I valori, le religioni e le banlieue
Terrore e cittadinanza
Chiedere agli immigrati di sottoscrivere i nostri principi (come suggerisce Galli della Loggia sul "Corriere") è giustissimo. Ma occorre che a questa adesione corrispondano uguali diritti. Altrimenti il terreno di raccolta del terrorismo rimarrà grande...
In un articolo sul Corriere della Sera di ieri, 26 marzo, Ernesto Galli Della Loggia raccomanda ai paesi europei di guardarsi alle spalle, nell’affrontare il terrorismo. Bisogna evitare di essere colpiti da «persone nate o cresciute sul proprio territorio (…) ossia essere ragionevolmente sicuri della lealtà costituzionale delle comunità residenti (…) e della loro disponibilità all’integrazione». Questo obiettivo andrebbe perseguito con decisione reprimendo i comportamenti e le consuetudini di vita contrari ai valori della Costituzione, con particolare riferimento all’oppressione delle donne. Ciò è urgente per evitare, conclude Della Loggia, la deriva verso posizioni politiche estreme e razziste da parte di una popolazione autoctona spaventata ed indifesa.
Le raccomandazioni sono in tutto condivisibili. Manca, tuttavia, l’esplicitazione di una condizione sine qua non: la cittadinanza.
Essa si definisce a due livelli: quello giuridico e quello delle opportunità. Forse Della Loggia non vuole spaventare ulteriormente le «masse autoctone del continente» mettendo sul tavolo della discussione il tema, ma è evidente che senza una prospettiva di cittadinanza, anche ogni politica di liberazione della donna islamica nell’Europa è priva di sostanza e di credibilità.
Nella stessa giornata, sulla questione della cittadinanza ha manifestato la sua reticenza anche il conduttore di Prima Pagina Paolo Lambruschi su Rai Radio Tre.

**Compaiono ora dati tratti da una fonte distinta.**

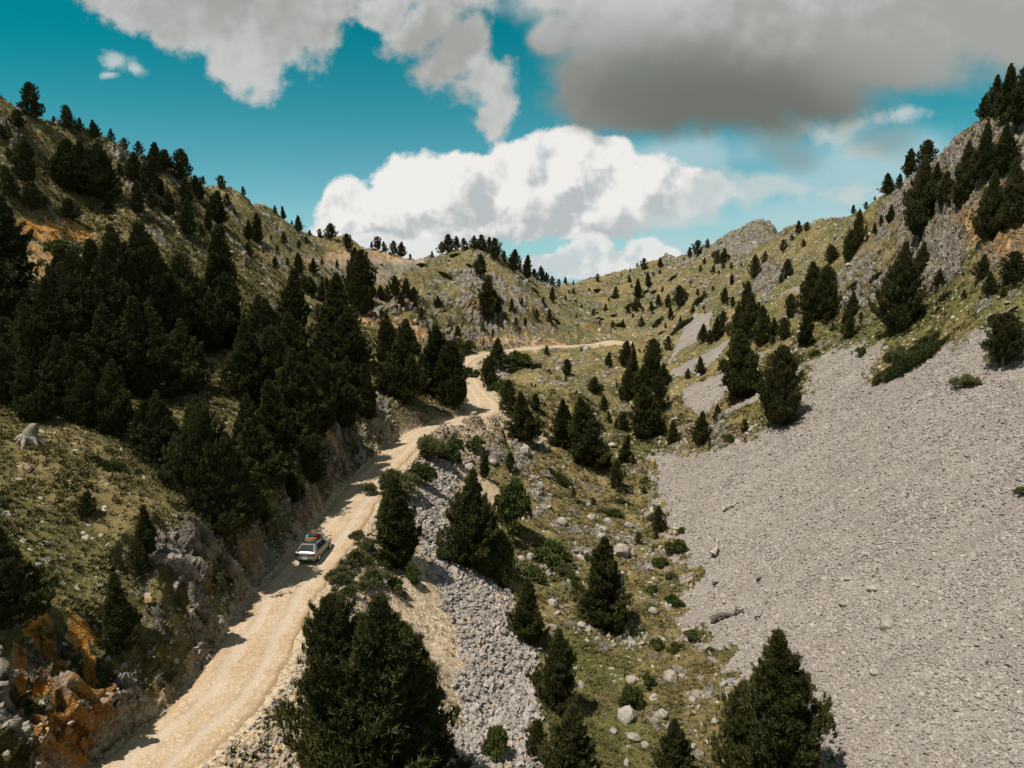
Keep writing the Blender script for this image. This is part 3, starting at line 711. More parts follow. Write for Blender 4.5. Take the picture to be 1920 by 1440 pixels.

La puntata era quasi interamente dedicata al tema del terrorismo e si è affacciato anche quello delle donne islamiche.
Mi domando: si può chiedere l’adesione alla Costituzione se non a cittadini a pieno titolo? Si può chiedere alle donne islamiche di ribellarsi alle imposizioni familiari, andare a scuola, scegliere il proprio marito liberamente, rifiutare mutilazioni genitali, senza garantire a quelle donne i diritti di cittadinanza e le tutele che ciò comporta (obbligo scolastico, diritti civili, libertà religiosa, elettorato attivo e passivo)? Senza questi diritti mancherebbe una rappresentanza politica a quelle comunità. E con chi si discuterebbero i diritti di libertà religiosa di quelle comunità, oggi conculcati? Oppure, quando a causa di reati gravi quelle comunità fossero messe di fronte alla “durezza della legge” come dice Galli Della Loggia, come potremmo evitare che si diffonda in quelle comunità la convinzione che ci sia una volontà di persecuzione? Solo un controllo sulle forze dell’ordine espresso anche da rappresentanti eletti da quelle comunità porterebbe ai risultati positivi che lo stesso Galli Della Loggia vuole ottenere con l’applicazione della severità della legge: una progressiva integrazione.
Si dice che nel nostro Paese il rischio banlieue è meno elevato che in Francia e Belgio. Forse lo è perché le nostre comunità immigrate sono più recenti e più emarginate: le nuove generazioni non hanno ancora la possibilità di esprimersi, non sono ancora frustrate verso la società o verso la famiglia, perché ancora “in lista di attesa”. Forse la questione in Francia e Belgio è quella della cittadinanza delle opportunità, mentre da noi è ancora quella della cittadinanza giuridica.
Tenere le comunità immigrate segregate dalla cittadinanza giuridica e da quella delle opportunità sono, allora, politiche sagge? Non lo sono, anche perché la “durezza della legge” si deve applicare a chi ha piena cittadinanza. A chi non ha piena cittadinanza, si applica lo ius belli o, peggio ancora, il non ius di Guantanamo. E il reclutamento di nuovi terroristi troverà alimento nelle politiche di rifiuto della cittadinanza.